“Sünnisõnad” (Birthing Words) is Peeter Jalakas’s multifarious work to Veljo Tormis’s music. It would be unjust to define it as just a musical production, as there is so much more at play, some of which can be challenging to put into words.
In tall grass, at great ease, a tiny man
listens to the time flow, eyes glued to the clouds.
The reoccurring elements of the production are birth, life and death in a wider extent. The performance is technically immensely complex. Jalakas succeeds in not only lighting up the narrative but the entire hall. The texts, the music, the actors, the visuals, the 80-member choir on the balconies, the creatures – alternating between moving gracefully and grotesquely – created a new, extraordinary world to the Noblessner foundry. The stage decor was outstanding. With the lake built into the foundry, the stunning choreography and the surreal work of the video artists, a superb spectacle was crafted. Of course, the brilliant makeup artists and lighting designers have to be credited for the remarkable scene as well.
Lembitu spoke:
“Beautiful is life, beautiful is the man! Beautiful are the youth’s ascending dreams, noble the man’s manly thoughts, sweet the elder’s memories.”

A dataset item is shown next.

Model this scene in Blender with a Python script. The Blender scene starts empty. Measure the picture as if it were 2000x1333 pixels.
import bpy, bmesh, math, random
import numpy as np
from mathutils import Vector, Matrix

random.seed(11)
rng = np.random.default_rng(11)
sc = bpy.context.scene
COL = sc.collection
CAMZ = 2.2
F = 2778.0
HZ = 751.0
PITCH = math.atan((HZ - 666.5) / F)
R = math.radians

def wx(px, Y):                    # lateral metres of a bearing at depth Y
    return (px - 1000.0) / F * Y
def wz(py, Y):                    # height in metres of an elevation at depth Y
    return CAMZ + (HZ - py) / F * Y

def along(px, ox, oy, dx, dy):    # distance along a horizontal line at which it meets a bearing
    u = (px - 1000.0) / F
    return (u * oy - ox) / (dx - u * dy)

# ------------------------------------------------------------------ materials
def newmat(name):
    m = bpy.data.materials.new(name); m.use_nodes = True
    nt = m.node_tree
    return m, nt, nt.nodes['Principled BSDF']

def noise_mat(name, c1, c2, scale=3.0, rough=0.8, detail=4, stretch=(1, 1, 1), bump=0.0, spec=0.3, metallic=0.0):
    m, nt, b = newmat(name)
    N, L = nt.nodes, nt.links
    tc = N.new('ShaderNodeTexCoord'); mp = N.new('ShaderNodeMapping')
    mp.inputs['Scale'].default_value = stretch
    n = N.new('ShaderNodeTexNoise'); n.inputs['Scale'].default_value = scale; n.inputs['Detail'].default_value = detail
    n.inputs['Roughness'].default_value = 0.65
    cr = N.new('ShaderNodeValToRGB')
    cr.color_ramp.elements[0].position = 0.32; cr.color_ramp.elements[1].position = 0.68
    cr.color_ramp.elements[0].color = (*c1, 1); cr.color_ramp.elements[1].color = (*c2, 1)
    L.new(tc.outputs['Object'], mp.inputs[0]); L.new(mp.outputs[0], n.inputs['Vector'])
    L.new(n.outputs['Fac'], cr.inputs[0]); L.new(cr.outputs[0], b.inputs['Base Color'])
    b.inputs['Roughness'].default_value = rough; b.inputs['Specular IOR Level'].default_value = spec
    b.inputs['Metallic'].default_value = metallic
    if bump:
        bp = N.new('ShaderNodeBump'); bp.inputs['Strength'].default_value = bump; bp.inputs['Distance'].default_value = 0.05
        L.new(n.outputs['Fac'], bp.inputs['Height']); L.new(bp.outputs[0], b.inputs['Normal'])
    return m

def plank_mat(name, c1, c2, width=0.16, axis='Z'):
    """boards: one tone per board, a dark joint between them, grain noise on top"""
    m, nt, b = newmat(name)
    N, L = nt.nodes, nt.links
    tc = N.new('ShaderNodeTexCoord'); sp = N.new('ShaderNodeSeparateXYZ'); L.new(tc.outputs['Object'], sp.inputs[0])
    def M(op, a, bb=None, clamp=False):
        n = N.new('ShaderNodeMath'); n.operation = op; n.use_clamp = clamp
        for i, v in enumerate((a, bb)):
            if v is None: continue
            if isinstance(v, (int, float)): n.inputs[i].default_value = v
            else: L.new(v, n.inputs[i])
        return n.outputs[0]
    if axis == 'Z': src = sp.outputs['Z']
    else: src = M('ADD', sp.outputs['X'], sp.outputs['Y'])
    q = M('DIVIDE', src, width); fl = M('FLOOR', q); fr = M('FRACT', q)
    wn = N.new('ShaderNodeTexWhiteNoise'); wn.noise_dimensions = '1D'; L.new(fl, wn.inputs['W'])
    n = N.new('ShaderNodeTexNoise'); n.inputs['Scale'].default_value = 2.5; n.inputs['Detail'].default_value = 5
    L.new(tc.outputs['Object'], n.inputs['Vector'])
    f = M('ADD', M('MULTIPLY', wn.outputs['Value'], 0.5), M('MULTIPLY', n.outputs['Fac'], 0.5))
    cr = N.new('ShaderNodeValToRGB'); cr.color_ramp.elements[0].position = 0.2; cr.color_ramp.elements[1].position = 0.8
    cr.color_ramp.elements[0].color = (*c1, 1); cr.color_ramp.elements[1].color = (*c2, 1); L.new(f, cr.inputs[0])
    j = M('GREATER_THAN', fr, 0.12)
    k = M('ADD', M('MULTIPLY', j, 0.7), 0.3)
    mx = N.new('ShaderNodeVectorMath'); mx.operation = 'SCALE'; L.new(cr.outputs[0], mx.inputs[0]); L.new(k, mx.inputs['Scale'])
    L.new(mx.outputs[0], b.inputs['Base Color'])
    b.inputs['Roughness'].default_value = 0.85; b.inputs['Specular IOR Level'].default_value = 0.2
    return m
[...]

There’s a fair contrast between delicacy and intensity throughout the production. The dim and elevating female vocals and the choir’s powerful sound came together in an eerie harmony. The shamanic instruments and mythological texts along with the immensely refined and thought-out visual aspect took the production to an utterly magical state. The musical design was astounding. A contrast was also embroidered in the stage aesthetic: graceful beauty trading places with grotesque, even scary elements. A hairy caveman and a fragile, lanky figure moving side by side were chilling. Civilization and primal were conjoined in both picture and sound.
Lembitu spoke:
“Scary is the man, ugly his passion, crude his deed. Ugly is his predator-claws, scary his bloodthirst-eyes, even scarier his dark-red- bloody heart.”

Since the production is made up by so many big and stunning elements, it is definitely worth seeing more than once. When last summer I was struck by NO99 “Pööriöö uni” (“A Midsummer Night’s Dream”), then this summer (or even half-year) I was utterly amazed by “Sünnisõnad”.
Lembitu spoke:
“Beautiful and scary is life. Beautiful and scary is the man. All that the man touches, he makes scary and beautiful. Flowers and damnation sown around him, flowers and grief are his path. Weeping as he borns, crying as he dies, through a cloudy sky the sun seldom smiles.